Aim> Output the material exactly, but drop every image it holds.

Data extract>
▼▼▼
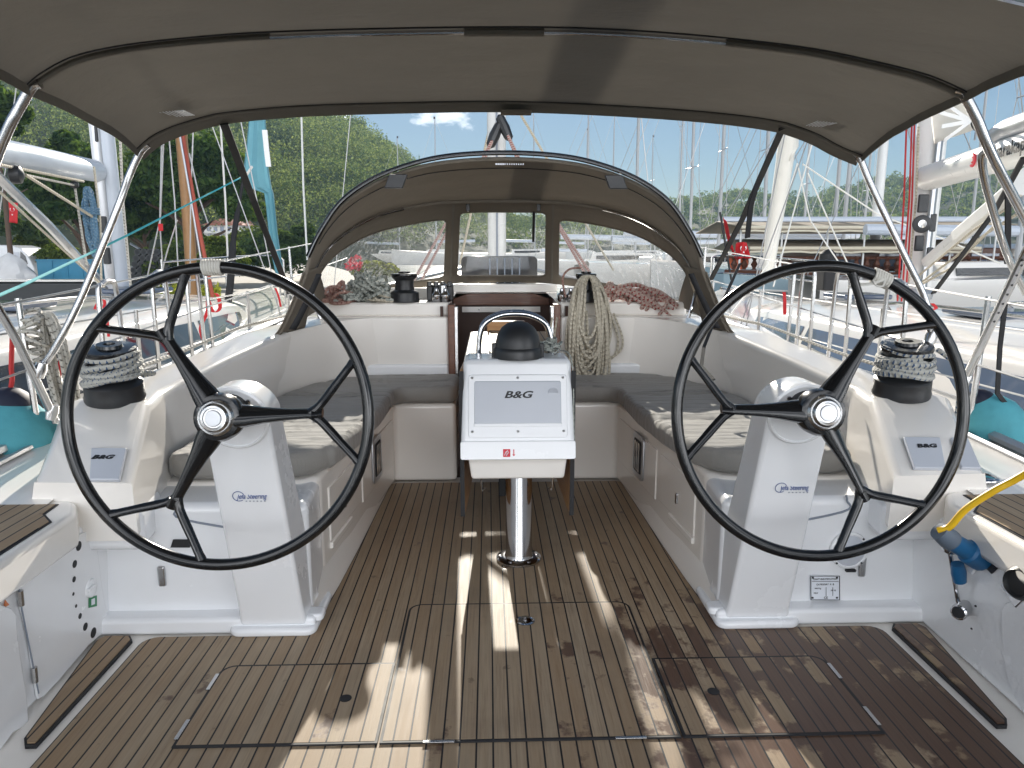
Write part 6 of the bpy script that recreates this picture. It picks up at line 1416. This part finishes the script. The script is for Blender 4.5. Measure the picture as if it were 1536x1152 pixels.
for px, py, wx, amp in ((665, 176, .060, 1.0), (505, 183, .032, 1.0), (850, 160, .03, .5), (470, 175, .03, .9)):
    d = ray(px, py).normalized(); dv_ = nd(nt, 'ShaderNodeVectorMath', operation='SUBTRACT'); nt.links.new(tc.outputs['Generated'], dv_.inputs[0]); dv_.inputs[1].default_value = d
    sc_ = nd(nt, 'ShaderNodeVectorMath', operation='MULTIPLY'); nt.links.new(dv_.outputs[0], sc_.inputs[0]); sc_.inputs[1].default_value = (1 / wx, 1 / wx, 2.3 / wx)
    ln = nd(nt, 'ShaderNodeVectorMath', operation='LENGTH'); nt.links.new(sc_.outputs[0], ln.inputs[0]); g_ = wm('MULTIPLY', wm('SUBTRACT', 1, ln.outputs['Value'], clamp=True), amp)
    tot = g_ if tot is None else wm('MAXIMUM', tot, g_)
cf = wm('MULTIPLY', wm('SUBTRACT', wm('MULTIPLY_ADD', nz.outputs[0], 2.0, wm('MULTIPLY', wm('POWER', tot, .6), 1.1)), 1.62), 1.5, clamp=True); 
mx = nd(nt, 'ShaderNodeMix', data_type='RGBA'); nt.links.new(cf, mx.inputs[0]); nt.links.new(sky.outputs[0], mx.inputs[6]); mx.inputs[7].default_value = (40, 40, 40.3, 1)
# bright cumulus bank added in the unseen sky astern to fill cockpit shade
sx = nd(nt, 'ShaderNodeSeparateXYZ'); nt.links.new(tc.outputs['Generated'], sx.inputs[0]); nb_ = nd(nt, 'ShaderNodeTexNoise'); nb_.inputs['Scale'].default_value = 3.2; nb_.inputs['Detail'].default_value = 6; nt.links.new(mp.outputs[0], nb_.inputs['Vector'])
back = wm('MULTIPLY', wm('MULTIPLY_ADD', sx.outputs[1], -2.0, -.2, clamp=True), wm('MULTIPLY_ADD', sx.outputs[2], -1.3, 1.15, clamp=True)); cb_ = wm('MULTIPLY', back, wm('MULTIPLY', wm('SUBTRACT', nb_.outputs[0], .40), 5, clamp=True))
mx2 = nd(nt, 'ShaderNodeMix', data_type='RGBA'); nt.links.new(cb_, mx2.inputs[0]); nt.links.new(mx.outputs[2], mx2.inputs[6]); mx2.inputs[7].default_value = (115, 117, 121, 1)
nt.links.new(mx2.outputs[2], bgd.inputs[0]); bgd.inputs[1].default_value = .025; nt.links.new(bgd.outputs[0], out.inputs[0])
sl_ = bpy.data.lights.new('sun', 'SUN'); sl_.energy = 4.0; sl_.angle = R(.5); sl_.color = (1, .93, .82); so = bpy.data.objects.new('sun', sl_); COL.objects.link(so)
sdv = Vector((math.sin(R(AZ)) * math.cos(R(EL)), math.cos(R(AZ)) * math.cos(R(EL)), math.sin(R(EL)))); so.rotation_euler = sdv.to_track_quat('Z', 'Y').to_euler(); so.location = (0, 0, 30)
HAZE = .00048
hm = bpy.data.materials.new('haze air'); hm.use_nodes = True; t_ = hm.node_tree; t_.nodes.clear(); o_ = nd(t_, 'ShaderNodeOutputMaterial'); pv = nd(t_, 'ShaderNodeVolumePrincipled'); pv.inputs['Color'].default_value = (.50, .74, 1, 1); pv.inputs['Density'].default_value = HAZE; pv.inputs['Anisotropy'].default_value = .0; t_.links.new(pv.outputs[0], o_.inputs['Volume'])
if HAZE: tag(MB().box(-700, 700, -40, 660, -2.2, 125).build('haze', hm, smooth=False), kind='stuff')
cd = bpy.data.cameras.new('camera'); cam = bpy.data.objects.new('camera', cd); COL.objects.link(cam); cd.sensor_width = 36; cd.sensor_fit = 'HORIZONTAL'; cd.lens = FP / 1536 * 36; cd.clip_start = .05; cd.clip_end = 3000
cam.matrix_world = Matrix((( RT.x, UP.x, -FW.x, CAM.x), (RT.y, UP.y, -FW.y, CAM.y), (RT.z, UP.z, -FW.z, CAM.z), (0, 0, 0, 1))); SC.camera = cam
SC.view_settings.view_transform = 'Standard'; SC.view_settings.look = 'None'; SC.view_settings.gamma = 1; SC.view_settings.exposure = 1.3
SC.render.engine = 'CYCLES'; cy = SC.cycles; cy.max_bounces = 10; cy.diffuse_bounces = 5; cy.glossy_bounces = 4; cy.transmission_bounces = 4; cy.transparent_max_bounces = 12; cy.volume_bounces = 0; cy.sample_clamp_indirect = 6; cy.caustics_reflective = False; cy.caustics_refractive = False
cy.use_denoising = True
▲▲▲
Exercise answer>
Write part 6 of the bpy script that recreates this picture. It picks up at line 1416. This part finishes the script. The script is for Blender 4.5. Measure the picture as if it were 1536x1152 pixels.
for px, py, wx, amp in ((665, 176, .060, 1.0), (505, 183, .032, 1.0), (850, 160, .03, .5), (470, 175, .03, .9)):
    d = ray(px, py).normalized(); dv_ = nd(nt, 'ShaderNodeVectorMath', operation='SUBTRACT'); nt.links.new(tc.outputs['Generated'], dv_.inputs[0]); dv_.inputs[1].default_value = d
    sc_ = nd(nt, 'ShaderNodeVectorMath', operation='MULTIPLY'); nt.links.new(dv_.outputs[0], sc_.inputs[0]); sc_.inputs[1].default_value = (1 / wx, 1 / wx, 2.3 / wx)
    ln = nd(nt, 'ShaderNodeVectorMath', operation='LENGTH'); nt.links.new(sc_.outputs[0], ln.inputs[0]); g_ = wm('MULTIPLY', wm('SUBTRACT', 1, ln.outputs['Value'], clamp=True), amp)
    tot = g_ if tot is None else wm('MAXIMUM', tot, g_)
cf = wm('MULTIPLY', wm('SUBTRACT', wm('MULTIPLY_ADD', nz.outputs[0], 2.0, wm('MULTIPLY', wm('POWER', tot, .6), 1.1)), 1.62), 1.5, clamp=True); 
mx = nd(nt, 'ShaderNodeMix', data_type='RGBA'); nt.links.new(cf, mx.inputs[0]); nt.links.new(sky.outputs[0], mx.inputs[6]); mx.inputs[7].default_value = (40, 40, 40.3, 1)
# bright cumulus bank added in the unseen sky astern to fill cockpit shade
sx = nd(nt, 'ShaderNodeSeparateXYZ'); nt.links.new(tc.outputs['Generated'], sx.inputs[0]); nb_ = nd(nt, 'ShaderNodeTexNoise'); nb_.inputs['Scale'].default_value = 3.2; nb_.inputs['Detail'].default_value = 6; nt.links.new(mp.outputs[0], nb_.inputs['Vector'])
back = wm('MULTIPLY', wm('MULTIPLY_ADD', sx.outputs[1], -2.0, -.2, clamp=True), wm('MULTIPLY_ADD', sx.outputs[2], -1.3, 1.15, clamp=True)); cb_ = wm('MULTIPLY', back, wm('MULTIPLY', wm('SUBTRACT', nb_.outputs[0], .40), 5, clamp=True))
mx2 = nd(nt, 'ShaderNodeMix', data_type='RGBA'); nt.links.new(cb_, mx2.inputs[0]); nt.links.new(mx.outputs[2], mx2.inputs[6]); mx2.inputs[7].default_value = (115, 117, 121, 1)
nt.links.new(mx2.outputs[2], bgd.inputs[0]); bgd.inputs[1].default_value = .025; nt.links.new(bgd.outputs[0], out.inputs[0])
sl_ = bpy.data.lights.new('sun', 'SUN'); sl_.energy = 4.0; sl_.angle = R(.5); sl_.color = (1, .93, .82); so = bpy.data.objects.new('sun', sl_); COL.objects.link(so)
sdv = Vector((math.sin(R(AZ)) * math.cos(R(EL)), math.cos(R(AZ)) * math.cos(R(EL)), math.sin(R(EL)))); so.rotation_euler = sdv.to_track_quat('Z', 'Y').to_euler(); so.location = (0, 0, 30)
HAZE = .00048
hm = bpy.data.materials.new('haze air'); hm.use_nodes = True; t_ = hm.node_tree; t_.nodes.clear(); o_ = nd(t_, 'ShaderNodeOutputMaterial'); pv = nd(t_, 'ShaderNodeVolumePrincipled'); pv.inputs['Color'].default_value = (.50, .74, 1, 1); pv.inputs['Density'].default_value = HAZE; pv.inputs['Anisotropy'].default_value = .0; t_.links.new(pv.outputs[0], o_.inputs['Volume'])
if HAZE: tag(MB().box(-700, 700, -40, 660, -2.2, 125).build('haze', hm, smooth=False), kind='stuff')
cd = bpy.data.cameras.new('camera'); cam = bpy.data.objects.new('camera', cd); COL.objects.link(cam); cd.sensor_width = 36; cd.sensor_fit = 'HORIZONTAL'; cd.lens = FP / 1536 * 36; cd.clip_start = .05; cd.clip_end = 3000
cam.matrix_world = Matrix((( RT.x, UP.x, -FW.x, CAM.x), (RT.y, UP.y, -FW.y, CAM.y), (RT.z, UP.z, -FW.z, CAM.z), (0, 0, 0, 1))); SC.camera = cam
SC.view_settings.view_transform = 'Standard'; SC.view_settings.look = 'None'; SC.view_settings.gamma = 1; SC.view_settings.exposure = 1.3
SC.render.engine = 'CYCLES'; cy = SC.cycles; cy.max_bounces = 10; cy.diffuse_bounces = 5; cy.glossy_bounces = 4; cy.transmission_bounces = 4; cy.transparent_max_bounces = 12; cy.volume_bounces = 0; cy.sample_clamp_indirect = 6; cy.caustics_reflective = False; cy.caustics_refractive = False
cy.use_denoising = True